A wide starry sky over an orange grove, in the middle of it a red convertible. The radio plays “Golden Brown” by the Stranglers. Three city kids, none of them 18 years old yet, got lost in the Mallorcan countryside. At the end of the joyride with a cabriolet stolen at the underground garage of Plaza Coll they are confronted with their own loneliness and disorientation. That’s just one of the stories from Gabriel Beltrán’s Historias del Barrio that deeply touched me.
In his graphic memoir Beltrán takes us on a time travel to the Palma of the 80’s. In particular to Sa Gerreria, one of the poorest neighborhoods in the city at that time. Where he and his friends encounter violence, theft, drugs and prostitution every day. Often they are part of it.

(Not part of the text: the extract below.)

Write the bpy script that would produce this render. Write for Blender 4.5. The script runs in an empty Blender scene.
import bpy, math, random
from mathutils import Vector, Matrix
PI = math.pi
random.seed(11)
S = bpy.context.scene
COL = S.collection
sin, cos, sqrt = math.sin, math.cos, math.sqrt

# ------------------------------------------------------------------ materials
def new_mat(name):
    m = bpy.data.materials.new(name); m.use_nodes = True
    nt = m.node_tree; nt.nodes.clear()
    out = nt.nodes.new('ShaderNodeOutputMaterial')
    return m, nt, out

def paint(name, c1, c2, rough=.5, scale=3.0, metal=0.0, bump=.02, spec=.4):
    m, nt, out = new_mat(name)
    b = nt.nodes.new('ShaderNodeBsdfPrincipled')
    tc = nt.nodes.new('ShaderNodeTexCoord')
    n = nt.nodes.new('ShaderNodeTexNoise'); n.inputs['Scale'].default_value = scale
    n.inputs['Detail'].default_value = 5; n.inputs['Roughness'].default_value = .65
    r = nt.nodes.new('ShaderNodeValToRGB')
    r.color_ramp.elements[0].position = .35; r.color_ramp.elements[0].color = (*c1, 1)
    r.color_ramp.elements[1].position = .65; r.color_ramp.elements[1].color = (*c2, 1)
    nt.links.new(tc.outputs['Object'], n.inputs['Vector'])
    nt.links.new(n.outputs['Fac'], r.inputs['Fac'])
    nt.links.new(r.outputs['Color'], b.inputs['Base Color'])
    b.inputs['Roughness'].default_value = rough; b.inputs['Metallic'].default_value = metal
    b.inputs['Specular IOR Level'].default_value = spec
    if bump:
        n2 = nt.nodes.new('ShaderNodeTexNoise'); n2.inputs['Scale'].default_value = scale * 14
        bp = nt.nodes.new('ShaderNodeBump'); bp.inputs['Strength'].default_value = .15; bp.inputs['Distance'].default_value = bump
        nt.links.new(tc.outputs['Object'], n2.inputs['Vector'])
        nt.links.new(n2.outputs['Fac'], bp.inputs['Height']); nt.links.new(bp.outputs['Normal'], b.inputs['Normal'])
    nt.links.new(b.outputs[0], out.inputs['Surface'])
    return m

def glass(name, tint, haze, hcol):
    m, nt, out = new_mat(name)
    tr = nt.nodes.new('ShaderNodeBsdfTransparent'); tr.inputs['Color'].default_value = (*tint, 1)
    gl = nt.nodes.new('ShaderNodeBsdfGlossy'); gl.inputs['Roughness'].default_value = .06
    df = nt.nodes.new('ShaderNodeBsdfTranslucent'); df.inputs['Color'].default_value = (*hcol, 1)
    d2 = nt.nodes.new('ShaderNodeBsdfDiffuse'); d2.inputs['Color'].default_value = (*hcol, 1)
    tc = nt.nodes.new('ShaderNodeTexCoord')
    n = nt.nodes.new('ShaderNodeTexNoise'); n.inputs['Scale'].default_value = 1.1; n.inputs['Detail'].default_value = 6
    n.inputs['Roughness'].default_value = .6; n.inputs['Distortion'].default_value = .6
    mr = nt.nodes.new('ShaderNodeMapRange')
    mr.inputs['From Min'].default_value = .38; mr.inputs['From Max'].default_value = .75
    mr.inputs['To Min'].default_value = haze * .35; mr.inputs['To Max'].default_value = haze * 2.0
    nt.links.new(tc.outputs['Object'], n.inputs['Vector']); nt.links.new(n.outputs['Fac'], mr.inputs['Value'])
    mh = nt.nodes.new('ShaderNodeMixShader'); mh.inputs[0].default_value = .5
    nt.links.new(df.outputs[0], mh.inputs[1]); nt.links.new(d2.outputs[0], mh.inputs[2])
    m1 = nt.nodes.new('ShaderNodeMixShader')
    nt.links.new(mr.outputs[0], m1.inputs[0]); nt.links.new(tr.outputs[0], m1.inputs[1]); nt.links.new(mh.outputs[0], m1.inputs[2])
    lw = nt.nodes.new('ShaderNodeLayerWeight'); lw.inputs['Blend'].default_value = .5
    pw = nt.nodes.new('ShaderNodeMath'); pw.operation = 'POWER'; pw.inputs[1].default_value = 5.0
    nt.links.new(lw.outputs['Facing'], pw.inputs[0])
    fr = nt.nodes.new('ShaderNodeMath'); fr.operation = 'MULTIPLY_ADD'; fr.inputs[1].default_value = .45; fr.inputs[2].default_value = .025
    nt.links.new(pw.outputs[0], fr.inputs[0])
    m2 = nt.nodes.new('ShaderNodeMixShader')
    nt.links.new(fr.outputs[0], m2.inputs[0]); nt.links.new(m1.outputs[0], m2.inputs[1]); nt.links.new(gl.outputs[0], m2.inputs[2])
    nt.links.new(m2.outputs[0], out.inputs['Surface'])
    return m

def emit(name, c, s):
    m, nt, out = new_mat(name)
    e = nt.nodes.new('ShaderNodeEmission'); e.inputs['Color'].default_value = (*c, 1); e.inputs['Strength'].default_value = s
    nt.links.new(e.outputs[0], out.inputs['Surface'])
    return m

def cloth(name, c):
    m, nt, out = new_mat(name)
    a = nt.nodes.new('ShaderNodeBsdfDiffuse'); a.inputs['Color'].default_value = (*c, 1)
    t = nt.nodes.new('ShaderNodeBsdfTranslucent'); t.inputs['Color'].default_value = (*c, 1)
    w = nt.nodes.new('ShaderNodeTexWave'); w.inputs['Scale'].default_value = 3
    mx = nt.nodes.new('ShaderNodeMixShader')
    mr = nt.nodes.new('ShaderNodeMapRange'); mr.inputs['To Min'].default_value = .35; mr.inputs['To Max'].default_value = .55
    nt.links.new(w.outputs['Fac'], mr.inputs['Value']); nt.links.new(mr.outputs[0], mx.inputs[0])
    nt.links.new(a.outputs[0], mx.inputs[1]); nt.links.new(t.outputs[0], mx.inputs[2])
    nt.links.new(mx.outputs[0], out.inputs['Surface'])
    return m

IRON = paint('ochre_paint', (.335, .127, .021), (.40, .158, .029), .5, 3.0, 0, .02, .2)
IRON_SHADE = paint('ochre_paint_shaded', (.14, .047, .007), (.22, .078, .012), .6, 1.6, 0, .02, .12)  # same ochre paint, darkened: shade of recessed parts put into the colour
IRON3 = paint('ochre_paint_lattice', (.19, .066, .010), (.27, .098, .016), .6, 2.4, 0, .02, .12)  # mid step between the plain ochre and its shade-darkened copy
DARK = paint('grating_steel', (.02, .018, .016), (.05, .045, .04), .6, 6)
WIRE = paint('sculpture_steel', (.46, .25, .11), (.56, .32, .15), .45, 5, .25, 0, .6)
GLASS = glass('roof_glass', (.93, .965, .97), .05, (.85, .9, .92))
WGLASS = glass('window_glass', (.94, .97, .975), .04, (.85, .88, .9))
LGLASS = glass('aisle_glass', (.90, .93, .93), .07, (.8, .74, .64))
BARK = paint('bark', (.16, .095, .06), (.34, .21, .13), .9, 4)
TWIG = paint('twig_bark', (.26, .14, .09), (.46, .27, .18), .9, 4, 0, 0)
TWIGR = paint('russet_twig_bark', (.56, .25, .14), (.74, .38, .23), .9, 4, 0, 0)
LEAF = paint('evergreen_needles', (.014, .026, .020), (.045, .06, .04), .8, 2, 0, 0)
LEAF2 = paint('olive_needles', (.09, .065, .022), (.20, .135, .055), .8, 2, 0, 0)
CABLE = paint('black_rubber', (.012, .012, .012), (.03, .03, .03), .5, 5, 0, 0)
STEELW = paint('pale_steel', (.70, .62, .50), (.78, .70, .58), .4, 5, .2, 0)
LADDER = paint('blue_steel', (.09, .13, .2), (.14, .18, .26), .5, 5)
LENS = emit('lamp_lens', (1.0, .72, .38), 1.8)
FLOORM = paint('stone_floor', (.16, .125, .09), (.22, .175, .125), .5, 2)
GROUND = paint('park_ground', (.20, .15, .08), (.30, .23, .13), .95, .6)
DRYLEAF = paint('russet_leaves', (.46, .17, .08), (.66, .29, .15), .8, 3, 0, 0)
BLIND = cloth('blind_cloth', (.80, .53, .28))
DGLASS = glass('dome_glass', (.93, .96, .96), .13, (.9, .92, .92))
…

Historias del Barrio does not glorify or gloss over the past. Yet you can feel Beltrán’s love for the characters when he tells about their often difficult everyday life in the family and neighborhood. About their dreams, about first love, and first sex. And about little escapes, afternoons by the sea, and swimming contests.
Sa Gerreria has changed a lot by now but if you know the streets and places you will recognize many of them in the drawings by Bartolomé Seguí. With its vivid, carefully sketched characters and the authentic story Historias del Barrio was awarded the Ciutat de Palma Comic Prize shortly after publication.
Gabriel Beltrán and Bartolomé Seguí
Historias del Barrio (Edition Integral)
Astiberri Ediciones
ISBN 978-8416251841
Also available in Mallorqui, French, German, Italian, Portugese and Swedish.